After that, “the number-one job facing me and our management team was stabilising the company,” she said.

Long Term Fix

Next year will be about fixing problems and rebuilding the businesses, all against a backdrop of heightened competition and a struggling global economy that includes a teetering Europe and a slowing Chinese economy. By 2014, the products put in place in 2013 and the reinvesting in R&D will begin to bear fruit, with revenue and profit both growing into 2015, she said.

At the same time, Whitman reiterated her belief that HP is a better company with all its various business units, again pushing back at suggestions by some industry analysts that HP should spin off its PC or printer businesses, or both. It comes at a time when the worldwide PC market is slowing as more consumers and business users turn to smartphones and tablets, and as other vendors – like Lenovo and Acer – grab market share by sacrificing profit margins. HP, the longtime global PC market leader, is expected to soon be passed by Lenovo.

Whitman argued that the breadth of HP’s technology portfolio is a key advantage – “scale is a plus” – and that while the company expands into new areas like cloud computing and networking, it still benefits from its traditional businesses.

She noted that evolution during her talk, pointing out that in 2002, printing accounted for 40 percent of the company’s revenue and 95 percent of its profit. By 2011, printing was 20 percent of revenue and 30 percent of profit, a reflection of the effort her predecessors made in expanding the company’s reach.

“[Ex-CEOs] Carly Fiorina and Mark Hurd assembled a very powerful set of businesses,” Whitman said.

Endpoint’s Kay said much of HP’s problems can be traced back to cuts in R&D, initially under Fiorina and then accelerated under Hurd. It was innovation that built the company, and getting that going again will be hard, he said.

“That was the engine that fuelled their business for years,” Kay said, adding that HP has been “living off the fumes of that for … seven or eight years.”

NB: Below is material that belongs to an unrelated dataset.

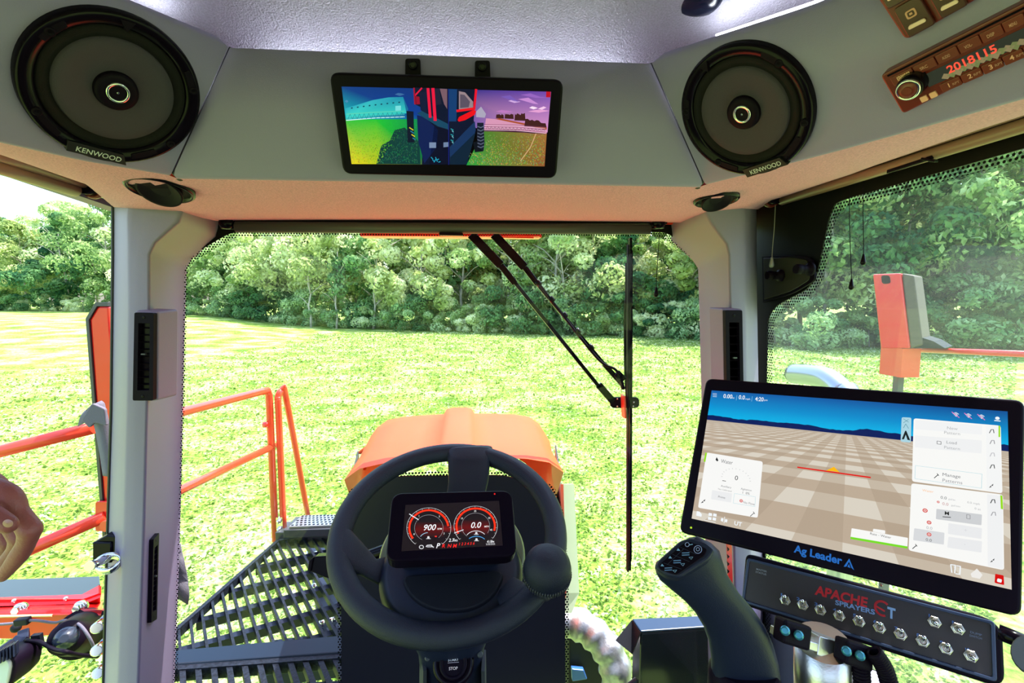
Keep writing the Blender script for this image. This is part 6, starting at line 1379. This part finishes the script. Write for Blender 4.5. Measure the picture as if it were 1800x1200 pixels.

It’s unclear whether Whitman will get the time and patience she is asking for to turn around the company. Even as she spoke to analysts, the company’s stock price slid even lower, and some analysts have begun to speculate about her future with the company. However, Kay said there was legitimacy to her claim that unsettled executive leadership in recent years has hurt HP.

“It’s the wrong way to go to change CEOs again, for all the reasons that she said,” Kay said, adding that she appears to be a good manager. And righting HP’s ship is not an easy task for anyone. “If not her, then who?”